Uno sguardo, un gesto, una voce che racconta un primo incontro al tempo passato. Brenda è al centro, guardata, descritta. Il personaggio che parla in prima persona (ancora senza nome come è tipico delle situazioni narrative in cui c’è un “io” che racconta (nota 1) semplicemente osserva – i verbi di azione sono tutti a carico di Brenda, che chiede, avanza, si tuffa, ritorna nuotando, scivola vicino al nostro narratore, lo ringrazia, si riprende gli occhiali, si allontana, inforca gli occhiali e si risistema il costume. La centralità di Brenda in questa apertura sembra inequivocabile. E certo non voglio negarla. E’ importante, però, non lasciarsi scappare la fondamentale “attività” del personaggio che descrive questo primo incontro (promessa di una storia che è destinata a proseguire altrimenti la scena sarebbe stata introdotta da “l’unica volta”): l’esistenza di Brenda dipende in maniera assoluta da questo personaggio che ce la racconta. Molto semplicemente, Brenda per noi esiste perchè questo “io” ce ne parla (nota 2). Da un lato, è da subito evidente per il lettore attento che il narratore mescola alle sue prime impressioni su Brenda anche informazioni che possiamo presupporre acquisirà più avanti nella loro amicizia/relazione (non possiamo ancora sbilanciarci su questo anche se la chiusura del paragrafo è una chiara indicazione di quanto colpo abbia fatto la ragazza sul nostro narratore): mi riferisco, per esempio, a quel “miope com’era” che facciamo fatica ad immaginare sia immediatamente evidente in due gesti. Dall’altro, a ben vedere, percepiamo che il narratore ci mette del suo, cioè colora la sua descrizione: mi riferisco alla similitudine tra la testa di Brenda appena uscita dall’acqua e “una rosa dal lungo stelo.”

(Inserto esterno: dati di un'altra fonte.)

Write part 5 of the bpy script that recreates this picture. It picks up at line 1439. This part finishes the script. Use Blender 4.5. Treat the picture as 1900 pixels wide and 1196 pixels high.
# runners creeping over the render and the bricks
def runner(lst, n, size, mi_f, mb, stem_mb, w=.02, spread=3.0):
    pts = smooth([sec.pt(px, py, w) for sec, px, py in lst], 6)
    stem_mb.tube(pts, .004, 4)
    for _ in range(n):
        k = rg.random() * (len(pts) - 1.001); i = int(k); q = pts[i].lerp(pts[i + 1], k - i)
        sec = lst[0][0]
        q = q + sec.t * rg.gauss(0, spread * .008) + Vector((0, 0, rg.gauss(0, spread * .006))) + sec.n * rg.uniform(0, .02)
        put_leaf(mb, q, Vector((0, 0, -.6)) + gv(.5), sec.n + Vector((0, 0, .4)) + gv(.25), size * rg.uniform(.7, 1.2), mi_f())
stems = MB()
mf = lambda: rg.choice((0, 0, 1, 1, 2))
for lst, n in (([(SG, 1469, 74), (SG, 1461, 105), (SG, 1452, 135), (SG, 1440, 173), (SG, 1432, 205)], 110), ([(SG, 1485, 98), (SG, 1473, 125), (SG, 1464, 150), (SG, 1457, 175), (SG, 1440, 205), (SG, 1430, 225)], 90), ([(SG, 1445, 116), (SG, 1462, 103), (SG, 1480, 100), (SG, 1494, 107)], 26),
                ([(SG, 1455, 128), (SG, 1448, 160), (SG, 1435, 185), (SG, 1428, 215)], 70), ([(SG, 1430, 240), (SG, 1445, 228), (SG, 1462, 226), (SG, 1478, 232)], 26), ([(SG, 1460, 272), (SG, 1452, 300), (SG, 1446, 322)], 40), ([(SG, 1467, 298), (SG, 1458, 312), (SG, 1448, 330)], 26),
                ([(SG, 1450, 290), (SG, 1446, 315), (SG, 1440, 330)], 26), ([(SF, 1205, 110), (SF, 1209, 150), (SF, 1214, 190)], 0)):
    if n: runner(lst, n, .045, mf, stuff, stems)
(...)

Il paragrafo si chiude (nota 3) con un gesto da parte di Brenda che “rimescola” il sangue di colui che ci racconta la scena e possiamo presupporre, l’intera storia.

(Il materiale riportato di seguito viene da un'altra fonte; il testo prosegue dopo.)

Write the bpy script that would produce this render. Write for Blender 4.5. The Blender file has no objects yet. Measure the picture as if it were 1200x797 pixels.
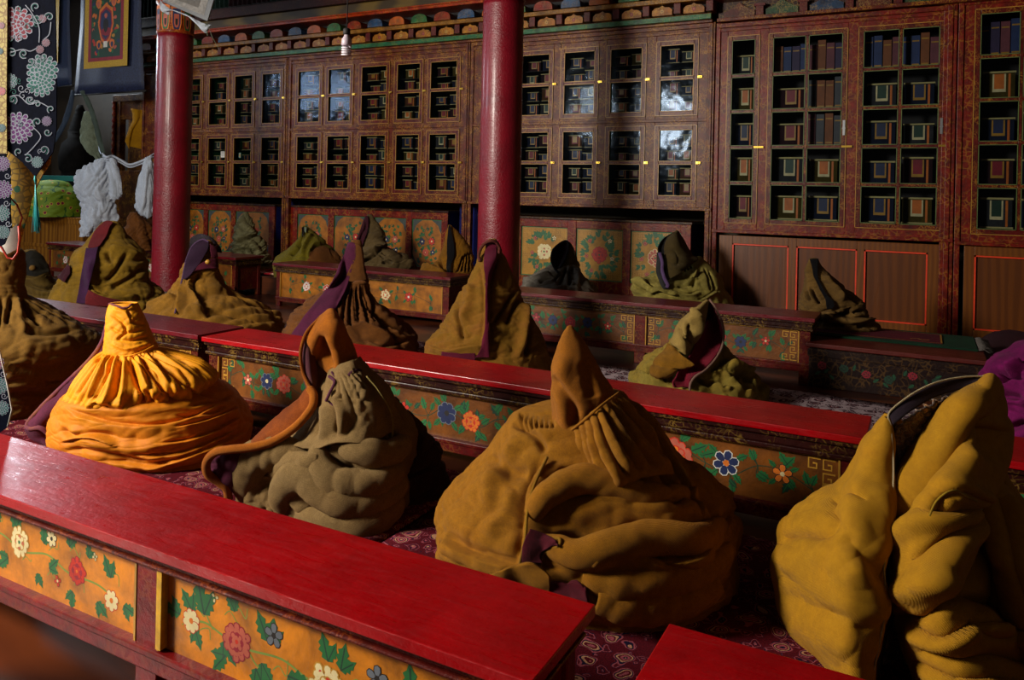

La chiusura del paragrafo sembra suggerire che la telefonata dipende da questo rimescolamento provocato a sua volta da un gesto che nella sua banalità (lo riconosciamo assolutamente come normale, se non addirittura come tipico) non può che farci pensare (siamo pur sempre in apertura e quindi in un contesto di alta significatività delle scelte autoriali) ad una traiettoria tematica: la carne che si scopre, la fisicità di due giovani tutta da gestire alla fine degli anni cinquanta.

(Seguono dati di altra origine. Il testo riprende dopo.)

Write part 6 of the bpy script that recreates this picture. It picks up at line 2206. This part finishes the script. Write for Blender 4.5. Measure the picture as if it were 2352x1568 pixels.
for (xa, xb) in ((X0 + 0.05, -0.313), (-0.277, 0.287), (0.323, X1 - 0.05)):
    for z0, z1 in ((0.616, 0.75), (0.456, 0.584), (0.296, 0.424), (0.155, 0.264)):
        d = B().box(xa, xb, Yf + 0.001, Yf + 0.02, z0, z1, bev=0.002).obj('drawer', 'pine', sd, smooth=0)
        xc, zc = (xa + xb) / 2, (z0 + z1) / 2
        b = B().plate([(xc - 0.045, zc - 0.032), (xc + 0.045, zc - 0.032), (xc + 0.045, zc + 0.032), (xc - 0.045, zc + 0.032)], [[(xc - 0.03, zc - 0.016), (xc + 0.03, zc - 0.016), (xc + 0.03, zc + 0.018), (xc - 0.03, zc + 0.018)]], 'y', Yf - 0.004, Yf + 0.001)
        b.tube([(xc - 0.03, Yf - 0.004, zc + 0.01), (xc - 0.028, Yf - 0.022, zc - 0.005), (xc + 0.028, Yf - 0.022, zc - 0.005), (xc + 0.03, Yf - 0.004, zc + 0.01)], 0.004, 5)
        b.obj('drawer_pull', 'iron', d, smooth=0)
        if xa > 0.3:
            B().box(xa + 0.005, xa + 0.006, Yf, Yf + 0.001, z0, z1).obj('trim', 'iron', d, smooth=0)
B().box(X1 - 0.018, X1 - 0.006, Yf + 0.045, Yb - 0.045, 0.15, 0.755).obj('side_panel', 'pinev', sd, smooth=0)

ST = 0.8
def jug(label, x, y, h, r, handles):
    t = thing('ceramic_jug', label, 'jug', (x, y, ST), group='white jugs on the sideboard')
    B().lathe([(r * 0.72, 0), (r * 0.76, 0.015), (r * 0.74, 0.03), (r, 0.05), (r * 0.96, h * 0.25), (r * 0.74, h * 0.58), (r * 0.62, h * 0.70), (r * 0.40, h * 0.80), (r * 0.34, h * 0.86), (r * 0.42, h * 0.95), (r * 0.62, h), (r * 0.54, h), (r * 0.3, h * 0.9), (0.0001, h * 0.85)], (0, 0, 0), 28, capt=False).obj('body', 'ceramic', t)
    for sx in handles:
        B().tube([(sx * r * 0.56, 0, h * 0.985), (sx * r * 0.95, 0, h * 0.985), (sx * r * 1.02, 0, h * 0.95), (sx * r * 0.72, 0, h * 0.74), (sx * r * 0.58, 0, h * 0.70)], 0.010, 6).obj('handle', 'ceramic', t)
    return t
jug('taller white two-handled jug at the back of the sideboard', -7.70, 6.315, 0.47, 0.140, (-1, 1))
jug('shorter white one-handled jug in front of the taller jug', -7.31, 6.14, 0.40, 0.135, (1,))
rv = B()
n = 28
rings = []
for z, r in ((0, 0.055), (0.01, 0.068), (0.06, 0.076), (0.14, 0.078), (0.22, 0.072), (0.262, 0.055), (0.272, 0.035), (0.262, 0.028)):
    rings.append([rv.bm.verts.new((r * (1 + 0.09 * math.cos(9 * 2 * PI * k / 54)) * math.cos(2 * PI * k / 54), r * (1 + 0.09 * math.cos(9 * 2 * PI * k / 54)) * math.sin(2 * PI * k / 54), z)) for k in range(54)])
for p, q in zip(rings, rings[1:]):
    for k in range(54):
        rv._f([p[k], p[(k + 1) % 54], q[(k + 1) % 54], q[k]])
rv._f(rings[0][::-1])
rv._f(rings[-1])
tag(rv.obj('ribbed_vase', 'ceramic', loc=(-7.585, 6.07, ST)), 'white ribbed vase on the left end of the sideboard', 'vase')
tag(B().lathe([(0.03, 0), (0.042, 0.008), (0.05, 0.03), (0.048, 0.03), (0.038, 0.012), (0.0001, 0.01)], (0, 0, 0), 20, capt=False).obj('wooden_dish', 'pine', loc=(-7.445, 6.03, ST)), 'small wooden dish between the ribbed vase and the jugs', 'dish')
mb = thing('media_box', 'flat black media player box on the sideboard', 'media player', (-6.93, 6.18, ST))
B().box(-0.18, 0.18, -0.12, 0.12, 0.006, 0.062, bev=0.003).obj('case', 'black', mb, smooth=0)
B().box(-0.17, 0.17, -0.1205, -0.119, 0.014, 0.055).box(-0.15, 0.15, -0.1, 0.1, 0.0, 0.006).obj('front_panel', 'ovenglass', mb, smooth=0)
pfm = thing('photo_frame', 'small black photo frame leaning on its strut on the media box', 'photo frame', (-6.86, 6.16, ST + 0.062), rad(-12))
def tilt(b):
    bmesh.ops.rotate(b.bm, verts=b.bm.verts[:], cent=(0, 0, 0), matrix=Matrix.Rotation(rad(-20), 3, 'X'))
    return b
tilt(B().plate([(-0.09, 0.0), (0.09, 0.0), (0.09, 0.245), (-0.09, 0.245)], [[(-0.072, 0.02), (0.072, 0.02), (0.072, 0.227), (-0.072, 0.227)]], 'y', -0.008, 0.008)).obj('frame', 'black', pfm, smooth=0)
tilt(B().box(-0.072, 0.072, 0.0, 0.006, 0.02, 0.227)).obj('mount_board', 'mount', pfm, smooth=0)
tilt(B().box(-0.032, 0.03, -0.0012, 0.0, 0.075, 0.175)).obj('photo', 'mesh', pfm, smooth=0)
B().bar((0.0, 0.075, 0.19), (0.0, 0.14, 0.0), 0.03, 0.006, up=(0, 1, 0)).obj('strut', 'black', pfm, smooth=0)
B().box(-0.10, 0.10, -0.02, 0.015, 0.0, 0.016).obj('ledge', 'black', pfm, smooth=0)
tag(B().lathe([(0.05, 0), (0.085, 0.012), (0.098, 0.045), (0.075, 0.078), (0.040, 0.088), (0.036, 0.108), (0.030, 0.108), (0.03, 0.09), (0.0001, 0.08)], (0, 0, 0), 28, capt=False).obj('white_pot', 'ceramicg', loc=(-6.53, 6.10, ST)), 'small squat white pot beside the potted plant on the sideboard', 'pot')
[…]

Completamente opaco il titolo. C’entra l’America, c’entra un addio, qualcosa che è passato e non torna? Non ci resta che leggere.
Note
1. sui nomi dei narratori di prima persona
Se io parlo, tipicamente, non mi chiamo, cioè non dico il mio nome. Stessa cosa nelle storie quando il narratore parla in prima persona. A meno che l’autore non abbia un motivo particolare per lasciare il suo narratore senza nome (un esempio celebre della letteratura americana del novecento è Invisible Man di Ralph Ellison), il nome ci verrà rivelato alla prima occasione utile – il trucco classico è un dialogo in cui il narratore viene chiamato per nome, e voila, il gioco è fatto! Detto questo, non posso che citare un famosissimo controesempio: “Call me Ishmael” apre Moby Dick, il capolavoro di Herman Melville.
2. sull’esistenza dei personaggi
Nonostante ci affezioniamo ai personaggi dei libri che ci piacciono e patiamo e sorridiamo con loro, nonostante ci dispiaccia salutarli quando il libro finisce, nonostante, in sintesi, proviamo per loro quello che proviamo per le persone reali, i personaggi dei libri sono … di carta, cioè non esistono.
Con questo intendo solo sottolineare che dipendiamo da coloro che narrano la storia per sapere come sono fatti, cosa pensano, di che cosa hanno paura eccetera eccetera i personaggi. Non abbiamo modo di bussare loro la porta per toglierci una curiosità o verificare la nostra interpretazione di un loro comportamento. Questo, naturalmente, non cambia nulla sul nostro fronte esperienziale: i personaggi ci emozionano quindi sono per noi emozionalemente veri. Avremo modo di approfondire le implicazioni di questa nostra assoluta dipendenza cercando di districarci sulla faccenda tanto discussa dai narratologi dell’affidabilità (reliability) dei narratori.
3. su come finisce il paragrafo.
Come finisce quale paragrafo?
E’ interessante notare come il paragrafo nella versione originale si chiuda prima del riferimento alla telefonata serale. Questa che può essere considerata una minima differenza attira la nostra attenzione su quel gesto fondamentale che è la traduzione. Dipendiamo dalla traduzione in moltissimi casi – cioè per tutti quei libri di cui purtroppo non conosciamo la lingua originale. Che sarà mai in fin dei conti andare a capo prima o poi? Proviamo a soffermarci un momento. L’originale chiude con il riferimento al sangue che si rimescola nelle vene del narratore al guardare Brenda che si sistema il costume e copre la striscia di carne che il movimento in piscina aveva scoperto. Roth è qui che vuole che ci soffermiamo, qui si chiude l’inizio, con quest’ultimo fondamentale ingrediente: il corpo di Brenda, il coinvolgimento del narratore.